# Short exercise
Output all of the entries exactly as written.

begin Supplied material

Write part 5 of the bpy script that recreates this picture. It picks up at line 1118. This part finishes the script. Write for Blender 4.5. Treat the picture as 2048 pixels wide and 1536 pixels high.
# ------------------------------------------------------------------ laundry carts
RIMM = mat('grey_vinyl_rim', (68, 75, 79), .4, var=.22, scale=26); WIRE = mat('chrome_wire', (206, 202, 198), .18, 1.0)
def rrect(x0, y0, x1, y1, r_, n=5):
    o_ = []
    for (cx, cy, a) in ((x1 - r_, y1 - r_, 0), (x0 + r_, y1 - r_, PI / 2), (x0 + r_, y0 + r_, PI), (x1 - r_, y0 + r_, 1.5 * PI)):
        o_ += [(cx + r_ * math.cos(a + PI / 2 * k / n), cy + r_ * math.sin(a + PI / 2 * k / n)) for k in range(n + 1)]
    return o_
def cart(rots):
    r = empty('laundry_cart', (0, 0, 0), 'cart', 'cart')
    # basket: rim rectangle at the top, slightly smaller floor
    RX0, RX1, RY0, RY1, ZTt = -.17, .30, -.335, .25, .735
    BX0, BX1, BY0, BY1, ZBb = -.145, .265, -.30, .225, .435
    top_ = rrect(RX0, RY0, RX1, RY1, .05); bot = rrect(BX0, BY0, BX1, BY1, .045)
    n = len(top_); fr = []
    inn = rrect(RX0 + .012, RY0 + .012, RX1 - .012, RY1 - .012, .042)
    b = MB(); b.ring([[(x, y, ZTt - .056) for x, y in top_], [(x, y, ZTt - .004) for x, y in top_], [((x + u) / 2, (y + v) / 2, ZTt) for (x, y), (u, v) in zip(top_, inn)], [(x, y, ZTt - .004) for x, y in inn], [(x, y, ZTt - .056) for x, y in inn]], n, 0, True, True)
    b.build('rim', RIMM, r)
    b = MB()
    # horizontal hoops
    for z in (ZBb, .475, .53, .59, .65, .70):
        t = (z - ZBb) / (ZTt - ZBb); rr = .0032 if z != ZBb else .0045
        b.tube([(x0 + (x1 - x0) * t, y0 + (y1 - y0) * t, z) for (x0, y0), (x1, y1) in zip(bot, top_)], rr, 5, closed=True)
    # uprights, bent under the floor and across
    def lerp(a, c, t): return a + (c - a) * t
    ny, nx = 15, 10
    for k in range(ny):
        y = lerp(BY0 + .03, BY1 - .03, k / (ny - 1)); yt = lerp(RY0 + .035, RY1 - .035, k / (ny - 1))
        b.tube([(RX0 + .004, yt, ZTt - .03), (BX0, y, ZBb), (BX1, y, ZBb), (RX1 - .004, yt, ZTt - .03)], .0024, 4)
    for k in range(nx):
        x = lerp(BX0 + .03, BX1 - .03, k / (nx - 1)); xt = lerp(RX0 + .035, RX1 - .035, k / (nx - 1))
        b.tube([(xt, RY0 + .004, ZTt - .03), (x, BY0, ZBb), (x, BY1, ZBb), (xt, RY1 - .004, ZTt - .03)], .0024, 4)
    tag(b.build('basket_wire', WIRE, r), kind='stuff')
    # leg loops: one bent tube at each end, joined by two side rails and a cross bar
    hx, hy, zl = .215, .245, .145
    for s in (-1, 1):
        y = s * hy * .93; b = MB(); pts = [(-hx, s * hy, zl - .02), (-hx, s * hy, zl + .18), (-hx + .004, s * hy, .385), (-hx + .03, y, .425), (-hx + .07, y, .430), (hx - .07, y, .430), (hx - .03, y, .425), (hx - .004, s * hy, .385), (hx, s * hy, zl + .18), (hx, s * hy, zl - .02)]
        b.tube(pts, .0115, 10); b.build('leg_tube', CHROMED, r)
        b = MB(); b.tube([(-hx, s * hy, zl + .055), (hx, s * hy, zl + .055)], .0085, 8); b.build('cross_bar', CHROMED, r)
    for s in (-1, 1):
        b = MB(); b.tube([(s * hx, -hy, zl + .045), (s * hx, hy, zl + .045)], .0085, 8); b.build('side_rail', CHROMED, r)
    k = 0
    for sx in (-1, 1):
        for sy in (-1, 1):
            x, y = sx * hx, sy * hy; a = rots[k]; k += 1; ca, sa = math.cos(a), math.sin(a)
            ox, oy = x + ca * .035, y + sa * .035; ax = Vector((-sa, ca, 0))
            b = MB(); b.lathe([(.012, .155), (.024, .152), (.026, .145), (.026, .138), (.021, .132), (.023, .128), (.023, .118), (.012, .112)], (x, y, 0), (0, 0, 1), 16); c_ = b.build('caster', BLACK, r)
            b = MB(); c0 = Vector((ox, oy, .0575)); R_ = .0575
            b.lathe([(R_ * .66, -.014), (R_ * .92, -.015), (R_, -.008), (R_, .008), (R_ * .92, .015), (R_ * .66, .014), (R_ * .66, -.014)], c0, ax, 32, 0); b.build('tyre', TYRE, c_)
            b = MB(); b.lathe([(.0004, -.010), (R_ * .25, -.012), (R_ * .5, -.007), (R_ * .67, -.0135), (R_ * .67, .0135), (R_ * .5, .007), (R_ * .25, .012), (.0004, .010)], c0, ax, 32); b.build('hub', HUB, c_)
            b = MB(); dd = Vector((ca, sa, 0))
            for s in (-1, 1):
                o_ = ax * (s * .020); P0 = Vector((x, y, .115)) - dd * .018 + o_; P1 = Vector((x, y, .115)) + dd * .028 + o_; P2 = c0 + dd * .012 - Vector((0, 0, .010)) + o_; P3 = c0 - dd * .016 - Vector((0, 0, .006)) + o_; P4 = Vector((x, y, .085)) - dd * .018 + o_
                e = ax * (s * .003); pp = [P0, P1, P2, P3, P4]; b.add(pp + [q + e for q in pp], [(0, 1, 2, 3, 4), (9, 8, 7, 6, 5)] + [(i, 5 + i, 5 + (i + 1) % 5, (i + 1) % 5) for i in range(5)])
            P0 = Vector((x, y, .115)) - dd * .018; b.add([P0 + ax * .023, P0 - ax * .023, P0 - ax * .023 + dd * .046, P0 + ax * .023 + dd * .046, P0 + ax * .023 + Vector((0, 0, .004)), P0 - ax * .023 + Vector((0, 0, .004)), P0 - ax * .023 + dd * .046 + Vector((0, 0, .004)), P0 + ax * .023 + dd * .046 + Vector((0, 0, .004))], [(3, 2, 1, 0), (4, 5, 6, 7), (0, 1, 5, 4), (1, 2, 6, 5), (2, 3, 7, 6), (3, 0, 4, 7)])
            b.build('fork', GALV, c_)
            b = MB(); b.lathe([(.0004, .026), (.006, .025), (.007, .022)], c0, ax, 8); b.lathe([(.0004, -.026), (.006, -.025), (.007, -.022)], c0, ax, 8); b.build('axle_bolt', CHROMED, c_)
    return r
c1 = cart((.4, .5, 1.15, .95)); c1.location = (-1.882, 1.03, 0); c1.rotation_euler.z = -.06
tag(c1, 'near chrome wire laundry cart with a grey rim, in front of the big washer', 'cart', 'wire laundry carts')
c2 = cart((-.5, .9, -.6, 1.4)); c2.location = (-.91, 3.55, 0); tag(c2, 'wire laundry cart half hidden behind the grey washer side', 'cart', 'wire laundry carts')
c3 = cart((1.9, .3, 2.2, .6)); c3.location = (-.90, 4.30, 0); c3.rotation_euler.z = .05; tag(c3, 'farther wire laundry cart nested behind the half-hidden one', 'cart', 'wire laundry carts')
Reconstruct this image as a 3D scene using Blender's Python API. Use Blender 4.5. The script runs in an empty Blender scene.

end Supplied material

# Right answer
Write part 5 of the bpy script that recreates this picture. It picks up at line 1118. This part finishes the script. Write for Blender 4.5. Treat the picture as 2048 pixels wide and 1536 pixels high.
# ------------------------------------------------------------------ laundry carts
RIMM = mat('grey_vinyl_rim', (68, 75, 79), .4, var=.22, scale=26); WIRE = mat('chrome_wire', (206, 202, 198), .18, 1.0)
def rrect(x0, y0, x1, y1, r_, n=5):
    o_ = []
    for (cx, cy, a) in ((x1 - r_, y1 - r_, 0), (x0 + r_, y1 - r_, PI / 2), (x0 + r_, y0 + r_, PI), (x1 - r_, y0 + r_, 1.5 * PI)):
        o_ += [(cx + r_ * math.cos(a + PI / 2 * k / n), cy + r_ * math.sin(a + PI / 2 * k / n)) for k in range(n + 1)]
    return o_
def cart(rots):
    r = empty('laundry_cart', (0, 0, 0), 'cart', 'cart')
    # basket: rim rectangle at the top, slightly smaller floor
    RX0, RX1, RY0, RY1, ZTt = -.17, .30, -.335, .25, .735
    BX0, BX1, BY0, BY1, ZBb = -.145, .265, -.30, .225, .435
    top_ = rrect(RX0, RY0, RX1, RY1, .05); bot = rrect(BX0, BY0, BX1, BY1, .045)
    n = len(top_); fr = []
    inn = rrect(RX0 + .012, RY0 + .012, RX1 - .012, RY1 - .012, .042)
    b = MB(); b.ring([[(x, y, ZTt - .056) for x, y in top_], [(x, y, ZTt - .004) for x, y in top_], [((x + u) / 2, (y + v) / 2, ZTt) for (x, y), (u, v) in zip(top_, inn)], [(x, y, ZTt - .004) for x, y in inn], [(x, y, ZTt - .056) for x, y in inn]], n, 0, True, True)
    b.build('rim', RIMM, r)
    b = MB()
    # horizontal hoops
    for z in (ZBb, .475, .53, .59, .65, .70):
        t = (z - ZBb) / (ZTt - ZBb); rr = .0032 if z != ZBb else .0045
        b.tube([(x0 + (x1 - x0) * t, y0 + (y1 - y0) * t, z) for (x0, y0), (x1, y1) in zip(bot, top_)], rr, 5, closed=True)
    # uprights, bent under the floor and across
    def lerp(a, c, t): return a + (c - a) * t
    ny, nx = 15, 10
    for k in range(ny):
        y = lerp(BY0 + .03, BY1 - .03, k / (ny - 1)); yt = lerp(RY0 + .035, RY1 - .035, k / (ny - 1))
        b.tube([(RX0 + .004, yt, ZTt - .03), (BX0, y, ZBb), (BX1, y, ZBb), (RX1 - .004, yt, ZTt - .03)], .0024, 4)
    for k in range(nx):
        x = lerp(BX0 + .03, BX1 - .03, k / (nx - 1)); xt = lerp(RX0 + .035, RX1 - .035, k / (nx - 1))
        b.tube([(xt, RY0 + .004, ZTt - .03), (x, BY0, ZBb), (x, BY1, ZBb), (xt, RY1 - .004, ZTt - .03)], .0024, 4)
    tag(b.build('basket_wire', WIRE, r), kind='stuff')
    # leg loops: one bent tube at each end, joined by two side rails and a cross bar
    hx, hy, zl = .215, .245, .145
    for s in (-1, 1):
        y = s * hy * .93; b = MB(); pts = [(-hx, s * hy, zl - .02), (-hx, s * hy, zl + .18), (-hx + .004, s * hy, .385), (-hx + .03, y, .425), (-hx + .07, y, .430), (hx - .07, y, .430), (hx - .03, y, .425), (hx - .004, s * hy, .385), (hx, s * hy, zl + .18), (hx, s * hy, zl - .02)]
        b.tube(pts, .0115, 10); b.build('leg_tube', CHROMED, r)
        b = MB(); b.tube([(-hx, s * hy, zl + .055), (hx, s * hy, zl + .055)], .0085, 8); b.build('cross_bar', CHROMED, r)
    for s in (-1, 1):
        b = MB(); b.tube([(s * hx, -hy, zl + .045), (s * hx, hy, zl + .045)], .0085, 8); b.build('side_rail', CHROMED, r)
    k = 0
    for sx in (-1, 1):
        for sy in (-1, 1):
            x, y = sx * hx, sy * hy; a = rots[k]; k += 1; ca, sa = math.cos(a), math.sin(a)
            ox, oy = x + ca * .035, y + sa * .035; ax = Vector((-sa, ca, 0))
            b = MB(); b.lathe([(.012, .155), (.024, .152), (.026, .145), (.026, .138), (.021, .132), (.023, .128), (.023, .118), (.012, .112)], (x, y, 0), (0, 0, 1), 16); c_ = b.build('caster', BLACK, r)
            b = MB(); c0 = Vector((ox, oy, .0575)); R_ = .0575
            b.lathe([(R_ * .66, -.014), (R_ * .92, -.015), (R_, -.008), (R_, .008), (R_ * .92, .015), (R_ * .66, .014), (R_ * .66, -.014)], c0, ax, 32, 0); b.build('tyre', TYRE, c_)
            b = MB(); b.lathe([(.0004, -.010), (R_ * .25, -.012), (R_ * .5, -.007), (R_ * .67, -.0135), (R_ * .67, .0135), (R_ * .5, .007), (R_ * .25, .012), (.0004, .010)], c0, ax, 32); b.build('hub', HUB, c_)
            b = MB(); dd = Vector((ca, sa, 0))
            for s in (-1, 1):
                o_ = ax * (s * .020); P0 = Vector((x, y, .115)) - dd * .018 + o_; P1 = Vector((x, y, .115)) + dd * .028 + o_; P2 = c0 + dd * .012 - Vector((0, 0, .010)) + o_; P3 = c0 - dd * .016 - Vector((0, 0, .006)) + o_; P4 = Vector((x, y, .085)) - dd * .018 + o_
                e = ax * (s * .003); pp = [P0, P1, P2, P3, P4]; b.add(pp + [q + e for q in pp], [(0, 1, 2, 3, 4), (9, 8, 7, 6, 5)] + [(i, 5 + i, 5 + (i + 1) % 5, (i + 1) % 5) for i in range(5)])
            P0 = Vector((x, y, .115)) - dd * .018; b.add([P0 + ax * .023, P0 - ax * .023, P0 - ax * .023 + dd * .046, P0 + ax * .023 + dd * .046, P0 + ax * .023 + Vector((0, 0, .004)), P0 - ax * .023 + Vector((0, 0, .004)), P0 - ax * .023 + dd * .046 + Vector((0, 0, .004)), P0 + ax * .023 + dd * .046 + Vector((0, 0, .004))], [(3, 2, 1, 0), (4, 5, 6, 7), (0, 1, 5, 4), (1, 2, 6, 5), (2, 3, 7, 6), (3, 0, 4, 7)])
            b.build('fork', GALV, c_)
            b = MB(); b.lathe([(.0004, .026), (.006, .025), (.007, .022)], c0, ax, 8); b.lathe([(.0004, -.026), (.006, -.025), (.007, -.022)], c0, ax, 8); b.build('axle_bolt', CHROMED, c_)
    return r
c1 = cart((.4, .5, 1.15, .95)); c1.location = (-1.882, 1.03, 0); c1.rotation_euler.z = -.06
tag(c1, 'near chrome wire laundry cart with a grey rim, in front of the big washer', 'cart', 'wire laundry carts')
c2 = cart((-.5, .9, -.6, 1.4)); c2.location = (-.91, 3.55, 0); tag(c2, 'wire laundry cart half hidden behind the grey washer side', 'cart', 'wire laundry carts')
c3 = cart((1.9, .3, 2.2, .6)); c3.location = (-.90, 4.30, 0); c3.rotation_euler.z = .05; tag(c3, 'farther wire laundry cart nested behind the half-hidden one', 'cart', 'wire laundry carts')
Reconstruct this image as a 3D scene using Blender's Python API. Use Blender 4.5. The script runs in an empty Blender scene.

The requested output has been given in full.